THE ART OF SLOW WRITING – Reflections on Time, Craft, and Creativity by Louise DeSalvo
Of all the writing self-help books I’ve ingested recently, this one is probably the most helpful but the most badly named. It’s not about writing slowly at all. It’s about the tools a writer should be familiar with and possibly use to improve their craft. Nowhere does slowness enter into it unless it’s during the editing process at the end.
I appreciate these writing books where the author is trying to improve everyone’s writing by explaining the steps they’ve taken themselves. Ms. DeSalvo writes memoirs about her family, so I felt a couple times that things she recommended might not work for an action/adventure writer like myself, but perhaps I need to open my mind up a little and reconsider. Ms. DeSalvo is a scholar of analyzing other writers’ processes, especially Virginia Woolf, and she has lots of examples in her short, informative chapters of how professional authors deal with subjects such as process journals, desk layout, exercise, stagnation, collaboration, and rewriting. I learned some nugget in every chapter and even started a writing process journal (early in the day to plan out your writing assignments) and practiced her apprenticeship suggestion of retyping a chapter of a writer you admire to perhaps absorb some of their style and format.
I didn’t know Virginia Woolf only wrote 500 words a day, but she was into quality and not quantity.
The author mentions how important a schedule is for a writer. Establish a time of day to write uninterrupted and keep to it every day. Freshen it up by writing in new places, even outside. One thing that surprised me is that she doesn’t let anyone read her manuscript until it’s completely finished for fear that outside influences will alter the direction of her work. She also moves stuff around a lot more than I do in my linear writing.
I enjoyed this book so much for several reasons. First, she’s never authoritative. She doesn’t say we “must” do this or “should” do that. Part of using so many examples of other writers’ processes is to show that there is no right answer. Pick what works for you and stick with it. Another thing I appreciated was her positivity. So many of these books sound like cold lectures from a professor, but Ms. DeSalvo puts her own life lessons in some of the examples. Not too much (her relationship with her father was not good), but enough to show she knows what she’s talking about. She’s a published author of 19 (!) books so has street cred even if it’s not in my genre.
Not Slow Writing, but thoughtful appreciation for the various stages of a writer’s journey and many handy suggestions for making the path a little easier.
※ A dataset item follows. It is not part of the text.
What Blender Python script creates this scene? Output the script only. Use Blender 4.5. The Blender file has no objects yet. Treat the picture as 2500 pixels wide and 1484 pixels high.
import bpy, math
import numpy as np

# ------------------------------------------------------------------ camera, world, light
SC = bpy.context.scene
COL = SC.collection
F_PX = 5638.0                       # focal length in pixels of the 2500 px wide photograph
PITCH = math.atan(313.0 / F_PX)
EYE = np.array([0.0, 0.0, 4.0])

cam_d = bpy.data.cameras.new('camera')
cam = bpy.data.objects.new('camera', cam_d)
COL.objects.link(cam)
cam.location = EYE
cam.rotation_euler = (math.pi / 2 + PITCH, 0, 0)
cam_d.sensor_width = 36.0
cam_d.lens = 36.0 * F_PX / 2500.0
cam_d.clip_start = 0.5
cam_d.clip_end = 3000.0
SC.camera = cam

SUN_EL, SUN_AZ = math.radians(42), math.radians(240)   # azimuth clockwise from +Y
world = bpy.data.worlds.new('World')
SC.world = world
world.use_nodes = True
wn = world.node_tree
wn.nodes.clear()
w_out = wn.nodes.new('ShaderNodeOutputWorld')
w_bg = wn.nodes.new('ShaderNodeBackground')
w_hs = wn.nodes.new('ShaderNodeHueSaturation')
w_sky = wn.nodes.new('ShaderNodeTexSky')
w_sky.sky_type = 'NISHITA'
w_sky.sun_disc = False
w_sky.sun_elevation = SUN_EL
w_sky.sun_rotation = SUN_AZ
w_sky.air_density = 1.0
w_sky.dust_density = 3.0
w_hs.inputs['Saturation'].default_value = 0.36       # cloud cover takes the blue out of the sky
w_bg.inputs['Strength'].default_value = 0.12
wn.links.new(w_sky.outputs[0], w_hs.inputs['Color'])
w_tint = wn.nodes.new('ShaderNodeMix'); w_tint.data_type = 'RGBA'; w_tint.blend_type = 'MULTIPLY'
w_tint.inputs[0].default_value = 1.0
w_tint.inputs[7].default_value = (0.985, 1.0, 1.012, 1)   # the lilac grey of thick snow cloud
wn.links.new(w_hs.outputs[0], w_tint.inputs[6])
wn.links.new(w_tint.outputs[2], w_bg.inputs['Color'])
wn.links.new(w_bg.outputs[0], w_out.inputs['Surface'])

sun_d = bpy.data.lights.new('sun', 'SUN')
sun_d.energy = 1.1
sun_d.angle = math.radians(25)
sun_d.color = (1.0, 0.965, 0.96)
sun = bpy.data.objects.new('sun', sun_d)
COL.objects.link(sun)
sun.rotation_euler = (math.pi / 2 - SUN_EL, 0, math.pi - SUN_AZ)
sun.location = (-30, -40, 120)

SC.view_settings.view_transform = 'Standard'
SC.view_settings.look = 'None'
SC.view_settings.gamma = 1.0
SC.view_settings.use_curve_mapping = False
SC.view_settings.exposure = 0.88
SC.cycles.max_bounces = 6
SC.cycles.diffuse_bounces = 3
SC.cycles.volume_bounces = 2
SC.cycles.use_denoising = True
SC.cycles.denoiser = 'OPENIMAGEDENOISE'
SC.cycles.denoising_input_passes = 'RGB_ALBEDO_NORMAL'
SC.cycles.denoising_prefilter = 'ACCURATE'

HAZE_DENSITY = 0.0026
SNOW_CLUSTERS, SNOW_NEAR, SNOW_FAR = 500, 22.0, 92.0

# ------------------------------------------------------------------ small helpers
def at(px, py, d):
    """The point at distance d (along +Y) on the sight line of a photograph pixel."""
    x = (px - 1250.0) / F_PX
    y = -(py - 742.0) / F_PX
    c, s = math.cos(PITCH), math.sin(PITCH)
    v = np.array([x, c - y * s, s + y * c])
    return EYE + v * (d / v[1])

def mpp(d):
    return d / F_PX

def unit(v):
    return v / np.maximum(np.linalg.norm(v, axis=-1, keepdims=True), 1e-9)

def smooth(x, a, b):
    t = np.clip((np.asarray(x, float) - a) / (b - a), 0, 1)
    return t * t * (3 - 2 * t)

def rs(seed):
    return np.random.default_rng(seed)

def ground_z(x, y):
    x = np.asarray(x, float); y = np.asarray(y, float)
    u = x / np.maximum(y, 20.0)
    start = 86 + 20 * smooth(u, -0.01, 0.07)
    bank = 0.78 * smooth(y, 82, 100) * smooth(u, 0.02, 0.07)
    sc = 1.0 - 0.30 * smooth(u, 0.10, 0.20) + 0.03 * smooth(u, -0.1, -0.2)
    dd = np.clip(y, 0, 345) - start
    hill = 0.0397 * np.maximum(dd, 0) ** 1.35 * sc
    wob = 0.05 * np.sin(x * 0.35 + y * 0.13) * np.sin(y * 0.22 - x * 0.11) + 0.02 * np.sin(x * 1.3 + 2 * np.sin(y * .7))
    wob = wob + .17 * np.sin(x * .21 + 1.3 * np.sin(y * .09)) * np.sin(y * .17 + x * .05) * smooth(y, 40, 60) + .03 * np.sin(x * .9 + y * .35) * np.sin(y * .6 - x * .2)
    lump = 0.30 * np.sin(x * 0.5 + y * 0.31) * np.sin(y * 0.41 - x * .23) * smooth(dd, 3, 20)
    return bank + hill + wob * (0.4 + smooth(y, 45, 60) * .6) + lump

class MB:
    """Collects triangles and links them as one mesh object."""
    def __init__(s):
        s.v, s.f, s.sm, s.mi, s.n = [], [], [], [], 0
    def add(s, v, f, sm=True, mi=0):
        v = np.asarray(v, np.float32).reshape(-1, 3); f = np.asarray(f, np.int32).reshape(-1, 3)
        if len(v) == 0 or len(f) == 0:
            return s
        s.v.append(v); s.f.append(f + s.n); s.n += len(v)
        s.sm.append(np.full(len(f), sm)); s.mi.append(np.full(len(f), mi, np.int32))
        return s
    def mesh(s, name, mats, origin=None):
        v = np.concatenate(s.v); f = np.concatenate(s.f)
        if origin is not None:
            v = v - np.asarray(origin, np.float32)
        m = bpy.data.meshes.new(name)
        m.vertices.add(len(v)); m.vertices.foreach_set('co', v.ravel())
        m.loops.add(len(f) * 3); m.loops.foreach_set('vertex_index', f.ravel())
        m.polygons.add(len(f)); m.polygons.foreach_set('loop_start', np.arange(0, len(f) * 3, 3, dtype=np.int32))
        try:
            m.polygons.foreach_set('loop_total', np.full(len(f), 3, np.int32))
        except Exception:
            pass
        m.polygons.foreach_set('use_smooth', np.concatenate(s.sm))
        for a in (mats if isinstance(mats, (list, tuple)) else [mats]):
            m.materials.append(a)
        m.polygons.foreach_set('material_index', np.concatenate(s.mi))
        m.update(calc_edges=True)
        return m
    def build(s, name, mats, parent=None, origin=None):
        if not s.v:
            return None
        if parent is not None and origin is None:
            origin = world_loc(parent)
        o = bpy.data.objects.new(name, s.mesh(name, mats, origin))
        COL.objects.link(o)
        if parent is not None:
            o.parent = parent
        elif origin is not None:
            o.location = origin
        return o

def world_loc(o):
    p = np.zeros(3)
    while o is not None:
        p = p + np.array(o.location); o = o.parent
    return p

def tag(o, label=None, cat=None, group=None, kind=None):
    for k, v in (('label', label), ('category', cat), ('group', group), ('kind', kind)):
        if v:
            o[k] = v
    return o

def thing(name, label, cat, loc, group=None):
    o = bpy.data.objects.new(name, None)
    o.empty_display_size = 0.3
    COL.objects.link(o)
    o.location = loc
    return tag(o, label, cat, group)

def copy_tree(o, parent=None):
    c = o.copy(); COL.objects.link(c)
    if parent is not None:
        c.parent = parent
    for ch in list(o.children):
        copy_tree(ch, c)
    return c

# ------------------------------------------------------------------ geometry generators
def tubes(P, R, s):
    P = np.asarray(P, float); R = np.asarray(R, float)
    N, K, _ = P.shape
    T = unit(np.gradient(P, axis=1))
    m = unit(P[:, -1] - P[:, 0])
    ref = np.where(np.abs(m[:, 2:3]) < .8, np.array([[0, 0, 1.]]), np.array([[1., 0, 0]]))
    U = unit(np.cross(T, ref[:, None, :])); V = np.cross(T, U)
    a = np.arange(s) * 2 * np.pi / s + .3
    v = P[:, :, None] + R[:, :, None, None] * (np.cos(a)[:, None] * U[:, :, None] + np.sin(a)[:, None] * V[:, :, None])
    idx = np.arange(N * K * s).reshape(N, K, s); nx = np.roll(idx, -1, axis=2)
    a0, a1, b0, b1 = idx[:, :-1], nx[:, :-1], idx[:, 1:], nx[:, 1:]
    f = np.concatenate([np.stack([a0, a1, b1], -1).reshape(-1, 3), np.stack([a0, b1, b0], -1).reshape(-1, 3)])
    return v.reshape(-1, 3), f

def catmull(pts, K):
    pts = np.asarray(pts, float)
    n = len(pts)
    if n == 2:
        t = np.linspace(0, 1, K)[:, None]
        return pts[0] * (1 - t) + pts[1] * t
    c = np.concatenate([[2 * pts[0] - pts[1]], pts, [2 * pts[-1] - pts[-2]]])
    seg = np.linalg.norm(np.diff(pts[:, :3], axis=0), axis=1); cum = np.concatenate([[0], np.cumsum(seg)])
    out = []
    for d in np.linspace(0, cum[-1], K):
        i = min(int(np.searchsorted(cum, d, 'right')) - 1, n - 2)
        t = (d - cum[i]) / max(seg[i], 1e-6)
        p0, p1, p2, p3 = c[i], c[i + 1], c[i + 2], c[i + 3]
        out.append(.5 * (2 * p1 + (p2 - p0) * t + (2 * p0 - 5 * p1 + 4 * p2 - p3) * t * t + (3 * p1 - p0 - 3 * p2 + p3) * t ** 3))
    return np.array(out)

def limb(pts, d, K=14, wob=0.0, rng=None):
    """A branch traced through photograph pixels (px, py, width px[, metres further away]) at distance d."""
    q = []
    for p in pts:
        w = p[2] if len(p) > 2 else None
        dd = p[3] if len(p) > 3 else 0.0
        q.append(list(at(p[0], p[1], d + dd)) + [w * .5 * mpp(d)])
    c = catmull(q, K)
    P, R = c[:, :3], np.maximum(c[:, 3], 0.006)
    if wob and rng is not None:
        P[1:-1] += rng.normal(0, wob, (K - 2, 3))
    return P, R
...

Again, I found something to use in every chapter and have changed my writer processes as a result of reading this.
Thank you, Ms. DeSalvo,
Tom Howard
Welcome back! I wonder if she took her title from the Italian slow food movement, which is about returning to traditional techniques and eschewing short cuts.
To be clear, If she did, that doesn’t improve the title. I don’t think the slow food movement is that well known or understood.
Might be. The title completely lost me.
As an aspiring writer, this sounds right up my alley. I love Ray Bradbury’s book on writing if you haven’t read that one.
Love Zen in the Art of Writing. Going to submit a review of it next. Very interesting.